DATASET CONTENT:
* BEGIN *

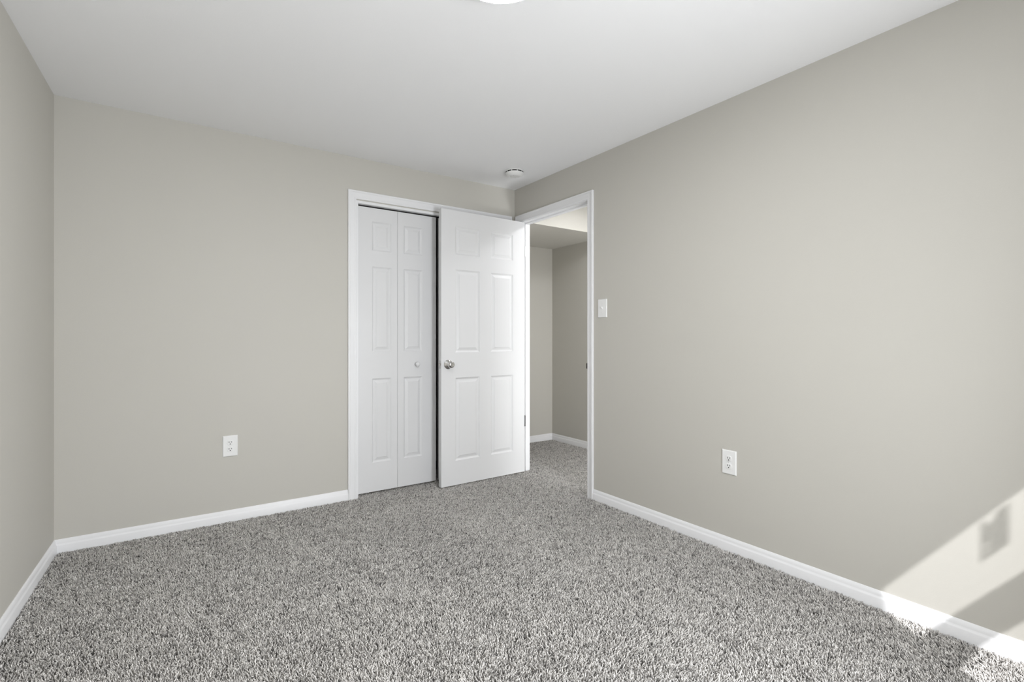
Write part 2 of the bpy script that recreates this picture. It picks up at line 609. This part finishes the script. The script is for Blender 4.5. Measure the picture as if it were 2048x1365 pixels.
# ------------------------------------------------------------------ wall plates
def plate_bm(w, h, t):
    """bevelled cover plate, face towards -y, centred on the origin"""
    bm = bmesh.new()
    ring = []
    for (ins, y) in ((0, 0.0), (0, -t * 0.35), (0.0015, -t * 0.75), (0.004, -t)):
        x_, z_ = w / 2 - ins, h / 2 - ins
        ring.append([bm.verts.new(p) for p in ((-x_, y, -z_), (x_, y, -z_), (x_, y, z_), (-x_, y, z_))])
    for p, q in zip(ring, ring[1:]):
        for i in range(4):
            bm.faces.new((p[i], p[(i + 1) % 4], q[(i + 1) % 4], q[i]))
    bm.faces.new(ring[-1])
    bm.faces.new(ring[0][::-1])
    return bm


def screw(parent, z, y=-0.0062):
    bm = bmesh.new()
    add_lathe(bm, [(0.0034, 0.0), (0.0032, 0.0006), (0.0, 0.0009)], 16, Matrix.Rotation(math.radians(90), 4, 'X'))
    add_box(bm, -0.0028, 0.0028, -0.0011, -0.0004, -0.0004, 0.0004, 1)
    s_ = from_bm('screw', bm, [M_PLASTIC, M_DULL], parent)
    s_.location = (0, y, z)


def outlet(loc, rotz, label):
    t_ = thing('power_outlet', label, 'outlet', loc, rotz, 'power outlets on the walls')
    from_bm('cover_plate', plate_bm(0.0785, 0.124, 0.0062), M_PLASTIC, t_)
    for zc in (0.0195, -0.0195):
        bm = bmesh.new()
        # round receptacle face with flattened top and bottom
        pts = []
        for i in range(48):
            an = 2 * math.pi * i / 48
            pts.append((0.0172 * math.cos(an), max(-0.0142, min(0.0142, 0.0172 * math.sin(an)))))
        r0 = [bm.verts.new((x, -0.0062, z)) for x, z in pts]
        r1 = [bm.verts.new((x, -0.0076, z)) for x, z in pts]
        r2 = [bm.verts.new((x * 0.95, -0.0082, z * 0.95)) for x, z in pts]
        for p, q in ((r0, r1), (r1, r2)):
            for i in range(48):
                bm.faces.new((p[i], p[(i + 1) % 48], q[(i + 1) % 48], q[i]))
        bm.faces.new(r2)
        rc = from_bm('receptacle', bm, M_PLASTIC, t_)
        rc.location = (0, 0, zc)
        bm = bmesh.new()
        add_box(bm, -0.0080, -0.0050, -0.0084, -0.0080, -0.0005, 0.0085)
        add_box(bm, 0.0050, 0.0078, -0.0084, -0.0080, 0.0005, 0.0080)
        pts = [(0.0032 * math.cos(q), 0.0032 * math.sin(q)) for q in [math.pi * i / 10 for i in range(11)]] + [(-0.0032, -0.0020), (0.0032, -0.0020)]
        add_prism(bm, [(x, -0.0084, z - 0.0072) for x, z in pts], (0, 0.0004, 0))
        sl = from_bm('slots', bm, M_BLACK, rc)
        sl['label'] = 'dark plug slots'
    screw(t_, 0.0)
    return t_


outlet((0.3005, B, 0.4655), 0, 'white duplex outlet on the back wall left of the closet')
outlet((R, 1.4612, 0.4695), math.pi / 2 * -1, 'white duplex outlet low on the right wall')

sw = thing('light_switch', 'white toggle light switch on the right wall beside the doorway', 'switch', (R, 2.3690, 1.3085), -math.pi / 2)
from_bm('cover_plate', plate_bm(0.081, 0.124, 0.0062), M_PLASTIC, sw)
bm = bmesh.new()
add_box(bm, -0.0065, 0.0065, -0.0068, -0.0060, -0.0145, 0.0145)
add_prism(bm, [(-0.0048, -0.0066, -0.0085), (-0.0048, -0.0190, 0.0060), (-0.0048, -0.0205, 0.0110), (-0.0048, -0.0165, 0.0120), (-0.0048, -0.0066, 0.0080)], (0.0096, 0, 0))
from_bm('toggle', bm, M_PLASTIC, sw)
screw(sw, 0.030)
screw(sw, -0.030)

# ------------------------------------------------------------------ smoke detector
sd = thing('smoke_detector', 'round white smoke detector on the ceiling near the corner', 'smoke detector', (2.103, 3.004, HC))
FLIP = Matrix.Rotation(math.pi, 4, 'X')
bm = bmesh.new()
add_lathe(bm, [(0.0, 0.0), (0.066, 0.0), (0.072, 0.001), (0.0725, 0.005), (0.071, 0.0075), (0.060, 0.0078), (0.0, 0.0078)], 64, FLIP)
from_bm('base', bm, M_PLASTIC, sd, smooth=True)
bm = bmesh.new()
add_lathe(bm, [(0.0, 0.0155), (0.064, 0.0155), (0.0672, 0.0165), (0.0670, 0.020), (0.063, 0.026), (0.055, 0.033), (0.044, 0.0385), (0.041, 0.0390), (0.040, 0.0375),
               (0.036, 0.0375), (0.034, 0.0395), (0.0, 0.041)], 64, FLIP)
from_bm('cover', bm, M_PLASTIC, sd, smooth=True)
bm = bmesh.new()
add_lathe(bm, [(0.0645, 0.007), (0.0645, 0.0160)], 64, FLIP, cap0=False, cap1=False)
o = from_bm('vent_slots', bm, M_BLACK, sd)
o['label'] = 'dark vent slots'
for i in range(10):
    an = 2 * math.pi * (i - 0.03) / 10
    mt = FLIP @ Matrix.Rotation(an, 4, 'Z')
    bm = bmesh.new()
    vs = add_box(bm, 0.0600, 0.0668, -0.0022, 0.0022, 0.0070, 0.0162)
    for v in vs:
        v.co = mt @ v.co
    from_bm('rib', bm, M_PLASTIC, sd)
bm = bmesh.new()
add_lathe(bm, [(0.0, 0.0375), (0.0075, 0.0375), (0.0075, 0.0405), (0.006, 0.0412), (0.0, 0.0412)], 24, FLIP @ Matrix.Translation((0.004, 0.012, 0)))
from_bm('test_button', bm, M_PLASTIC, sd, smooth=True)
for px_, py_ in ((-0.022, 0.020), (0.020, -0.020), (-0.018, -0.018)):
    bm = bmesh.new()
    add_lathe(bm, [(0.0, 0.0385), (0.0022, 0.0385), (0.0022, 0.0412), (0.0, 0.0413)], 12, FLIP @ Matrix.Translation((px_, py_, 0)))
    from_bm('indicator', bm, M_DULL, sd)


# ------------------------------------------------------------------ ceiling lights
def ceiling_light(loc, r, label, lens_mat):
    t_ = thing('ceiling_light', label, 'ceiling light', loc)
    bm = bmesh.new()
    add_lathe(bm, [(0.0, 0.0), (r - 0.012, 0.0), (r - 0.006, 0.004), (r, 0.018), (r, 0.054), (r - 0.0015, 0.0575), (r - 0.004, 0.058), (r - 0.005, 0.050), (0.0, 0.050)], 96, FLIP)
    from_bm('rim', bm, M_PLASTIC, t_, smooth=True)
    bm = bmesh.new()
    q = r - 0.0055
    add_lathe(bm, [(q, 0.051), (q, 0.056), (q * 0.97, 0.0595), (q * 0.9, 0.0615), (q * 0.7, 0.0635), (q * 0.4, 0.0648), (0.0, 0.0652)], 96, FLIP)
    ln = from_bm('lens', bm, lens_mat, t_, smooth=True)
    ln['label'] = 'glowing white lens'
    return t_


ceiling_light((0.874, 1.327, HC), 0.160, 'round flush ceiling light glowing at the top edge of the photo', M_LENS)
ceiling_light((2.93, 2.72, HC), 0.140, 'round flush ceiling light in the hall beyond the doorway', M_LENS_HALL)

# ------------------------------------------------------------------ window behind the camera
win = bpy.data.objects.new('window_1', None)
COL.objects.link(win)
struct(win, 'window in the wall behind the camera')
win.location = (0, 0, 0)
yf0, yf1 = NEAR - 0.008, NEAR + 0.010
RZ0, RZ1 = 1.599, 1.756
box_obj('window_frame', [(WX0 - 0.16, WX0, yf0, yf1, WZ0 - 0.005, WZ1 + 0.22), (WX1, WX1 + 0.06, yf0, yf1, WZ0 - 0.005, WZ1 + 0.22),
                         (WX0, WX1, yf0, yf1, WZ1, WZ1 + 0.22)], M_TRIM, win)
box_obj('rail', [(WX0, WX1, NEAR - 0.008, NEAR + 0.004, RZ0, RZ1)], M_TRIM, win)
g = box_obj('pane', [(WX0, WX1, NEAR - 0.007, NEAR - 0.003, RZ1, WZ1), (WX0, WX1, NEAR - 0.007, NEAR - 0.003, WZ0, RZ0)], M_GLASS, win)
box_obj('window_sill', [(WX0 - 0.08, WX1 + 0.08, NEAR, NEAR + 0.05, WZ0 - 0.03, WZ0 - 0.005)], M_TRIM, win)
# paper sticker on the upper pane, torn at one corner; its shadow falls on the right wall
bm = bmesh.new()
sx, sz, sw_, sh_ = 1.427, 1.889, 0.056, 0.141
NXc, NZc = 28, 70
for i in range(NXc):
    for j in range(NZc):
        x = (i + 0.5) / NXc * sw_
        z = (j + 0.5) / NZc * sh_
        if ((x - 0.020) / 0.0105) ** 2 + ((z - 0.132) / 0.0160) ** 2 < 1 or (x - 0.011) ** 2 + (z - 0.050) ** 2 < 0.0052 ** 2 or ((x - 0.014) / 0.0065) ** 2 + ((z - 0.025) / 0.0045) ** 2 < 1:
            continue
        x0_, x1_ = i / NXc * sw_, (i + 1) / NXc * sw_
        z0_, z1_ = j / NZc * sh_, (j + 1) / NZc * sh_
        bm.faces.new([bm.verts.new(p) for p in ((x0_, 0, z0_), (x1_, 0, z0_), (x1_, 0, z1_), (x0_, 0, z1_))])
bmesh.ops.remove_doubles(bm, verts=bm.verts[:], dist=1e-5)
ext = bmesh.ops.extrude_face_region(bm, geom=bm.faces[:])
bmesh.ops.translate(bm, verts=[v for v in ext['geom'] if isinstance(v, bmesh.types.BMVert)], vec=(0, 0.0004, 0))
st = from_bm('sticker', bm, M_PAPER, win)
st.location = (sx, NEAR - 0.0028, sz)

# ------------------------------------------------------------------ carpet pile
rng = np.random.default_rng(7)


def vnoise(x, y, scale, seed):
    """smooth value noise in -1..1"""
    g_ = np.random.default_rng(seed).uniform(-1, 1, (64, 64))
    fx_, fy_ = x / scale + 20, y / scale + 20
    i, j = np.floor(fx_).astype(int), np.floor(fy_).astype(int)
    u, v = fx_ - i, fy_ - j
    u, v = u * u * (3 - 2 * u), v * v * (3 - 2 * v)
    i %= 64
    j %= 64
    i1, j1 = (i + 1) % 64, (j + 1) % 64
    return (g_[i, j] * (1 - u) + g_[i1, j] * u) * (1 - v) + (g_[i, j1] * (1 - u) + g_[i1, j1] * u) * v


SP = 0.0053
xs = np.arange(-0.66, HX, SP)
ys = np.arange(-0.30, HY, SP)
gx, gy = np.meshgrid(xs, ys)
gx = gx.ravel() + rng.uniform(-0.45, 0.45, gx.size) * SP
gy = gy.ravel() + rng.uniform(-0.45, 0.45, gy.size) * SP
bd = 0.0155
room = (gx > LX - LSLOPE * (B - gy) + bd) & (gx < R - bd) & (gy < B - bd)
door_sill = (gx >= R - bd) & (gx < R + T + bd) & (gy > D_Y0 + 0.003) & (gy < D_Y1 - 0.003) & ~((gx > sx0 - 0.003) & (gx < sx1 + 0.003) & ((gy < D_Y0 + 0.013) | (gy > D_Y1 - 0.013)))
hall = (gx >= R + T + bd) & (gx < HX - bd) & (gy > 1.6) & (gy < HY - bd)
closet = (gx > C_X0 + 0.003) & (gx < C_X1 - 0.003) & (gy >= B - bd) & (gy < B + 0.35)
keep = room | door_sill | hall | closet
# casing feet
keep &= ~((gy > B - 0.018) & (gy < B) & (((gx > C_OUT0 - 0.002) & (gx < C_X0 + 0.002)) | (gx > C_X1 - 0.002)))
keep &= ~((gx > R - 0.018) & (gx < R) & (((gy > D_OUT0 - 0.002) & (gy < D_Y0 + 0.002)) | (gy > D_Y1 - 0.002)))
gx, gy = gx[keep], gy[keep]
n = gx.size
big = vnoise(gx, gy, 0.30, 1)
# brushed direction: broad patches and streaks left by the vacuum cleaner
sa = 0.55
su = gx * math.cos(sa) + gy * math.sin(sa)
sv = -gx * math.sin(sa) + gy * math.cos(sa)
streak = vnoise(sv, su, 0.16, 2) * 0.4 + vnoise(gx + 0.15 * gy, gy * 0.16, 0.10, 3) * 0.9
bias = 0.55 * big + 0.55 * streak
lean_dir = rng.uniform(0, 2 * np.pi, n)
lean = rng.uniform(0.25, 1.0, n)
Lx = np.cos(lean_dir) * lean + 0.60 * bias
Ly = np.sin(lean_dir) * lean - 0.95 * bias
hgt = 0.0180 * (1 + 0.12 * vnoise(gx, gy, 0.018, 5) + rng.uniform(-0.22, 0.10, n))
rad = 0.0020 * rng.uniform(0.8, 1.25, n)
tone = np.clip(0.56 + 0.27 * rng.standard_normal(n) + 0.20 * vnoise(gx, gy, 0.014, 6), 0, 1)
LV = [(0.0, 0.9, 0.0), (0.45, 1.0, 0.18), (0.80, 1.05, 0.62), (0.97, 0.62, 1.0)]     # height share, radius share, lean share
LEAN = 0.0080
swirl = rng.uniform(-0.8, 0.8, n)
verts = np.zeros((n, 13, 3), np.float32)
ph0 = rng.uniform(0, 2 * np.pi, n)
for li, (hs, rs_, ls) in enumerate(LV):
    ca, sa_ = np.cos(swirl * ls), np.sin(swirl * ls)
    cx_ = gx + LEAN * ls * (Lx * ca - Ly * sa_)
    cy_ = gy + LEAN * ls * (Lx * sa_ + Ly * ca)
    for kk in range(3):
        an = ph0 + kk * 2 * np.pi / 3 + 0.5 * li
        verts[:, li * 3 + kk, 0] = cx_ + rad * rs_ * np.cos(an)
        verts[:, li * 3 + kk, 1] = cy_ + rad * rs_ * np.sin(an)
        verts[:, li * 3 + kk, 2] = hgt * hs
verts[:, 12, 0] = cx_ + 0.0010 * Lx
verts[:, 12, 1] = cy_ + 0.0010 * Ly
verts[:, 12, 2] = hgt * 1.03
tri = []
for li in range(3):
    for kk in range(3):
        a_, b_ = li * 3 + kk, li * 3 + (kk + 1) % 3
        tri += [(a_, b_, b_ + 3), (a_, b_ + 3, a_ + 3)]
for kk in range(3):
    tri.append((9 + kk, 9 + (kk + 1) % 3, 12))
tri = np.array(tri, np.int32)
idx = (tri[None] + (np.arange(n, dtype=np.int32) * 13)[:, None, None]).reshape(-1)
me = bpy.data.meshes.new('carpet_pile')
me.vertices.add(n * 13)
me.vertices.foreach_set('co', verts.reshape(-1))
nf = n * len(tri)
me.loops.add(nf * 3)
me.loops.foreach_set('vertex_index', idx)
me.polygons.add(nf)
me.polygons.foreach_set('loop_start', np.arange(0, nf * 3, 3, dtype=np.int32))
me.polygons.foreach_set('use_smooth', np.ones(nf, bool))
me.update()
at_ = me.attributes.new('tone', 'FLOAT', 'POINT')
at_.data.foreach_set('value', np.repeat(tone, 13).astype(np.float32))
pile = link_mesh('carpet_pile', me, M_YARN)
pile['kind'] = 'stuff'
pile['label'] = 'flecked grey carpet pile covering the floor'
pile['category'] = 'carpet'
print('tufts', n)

* END *
* BEGIN *

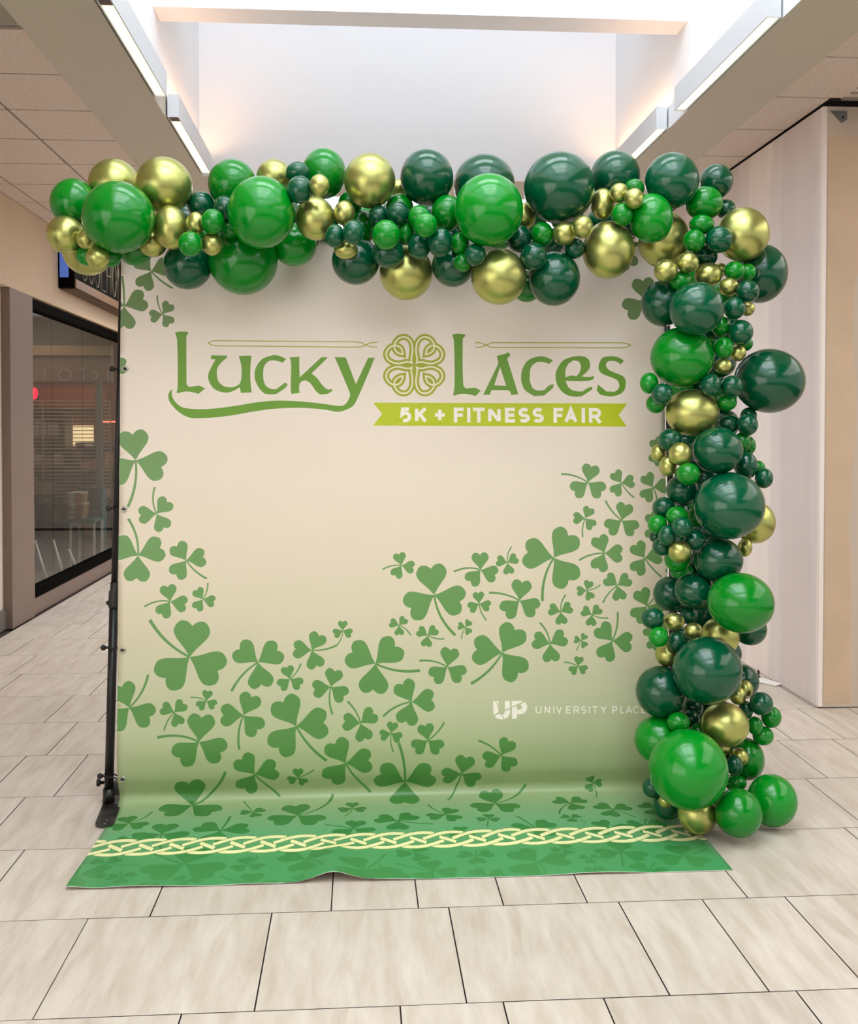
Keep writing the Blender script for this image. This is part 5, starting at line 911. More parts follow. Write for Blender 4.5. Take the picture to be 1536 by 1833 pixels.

* END *

Reproduce word for word the material above, beginning with the line that contains "Write part 2" and ending with the line that contains "s_.location = (0, y, z)".

RESPONSE BELOW:
Write part 2 of the bpy script that recreates this picture. It picks up at line 609. This part finishes the script. The script is for Blender 4.5. Measure the picture as if it were 2048x1365 pixels.
# ------------------------------------------------------------------ wall plates
def plate_bm(w, h, t):
    """bevelled cover plate, face towards -y, centred on the origin"""
    bm = bmesh.new()
    ring = []
    for (ins, y) in ((0, 0.0), (0, -t * 0.35), (0.0015, -t * 0.75), (0.004, -t)):
        x_, z_ = w / 2 - ins, h / 2 - ins
        ring.append([bm.verts.new(p) for p in ((-x_, y, -z_), (x_, y, -z_), (x_, y, z_), (-x_, y, z_))])
    for p, q in zip(ring, ring[1:]):
        for i in range(4):
            bm.faces.new((p[i], p[(i + 1) % 4], q[(i + 1) % 4], q[i]))
    bm.faces.new(ring[-1])
    bm.faces.new(ring[0][::-1])
    return bm


def screw(parent, z, y=-0.0062):
    bm = bmesh.new()
    add_lathe(bm, [(0.0034, 0.0), (0.0032, 0.0006), (0.0, 0.0009)], 16, Matrix.Rotation(math.radians(90), 4, 'X'))
    add_box(bm, -0.0028, 0.0028, -0.0011, -0.0004, -0.0004, 0.0004, 1)
    s_ = from_bm('screw', bm, [M_PLASTIC, M_DULL], parent)
    s_.location = (0, y, z)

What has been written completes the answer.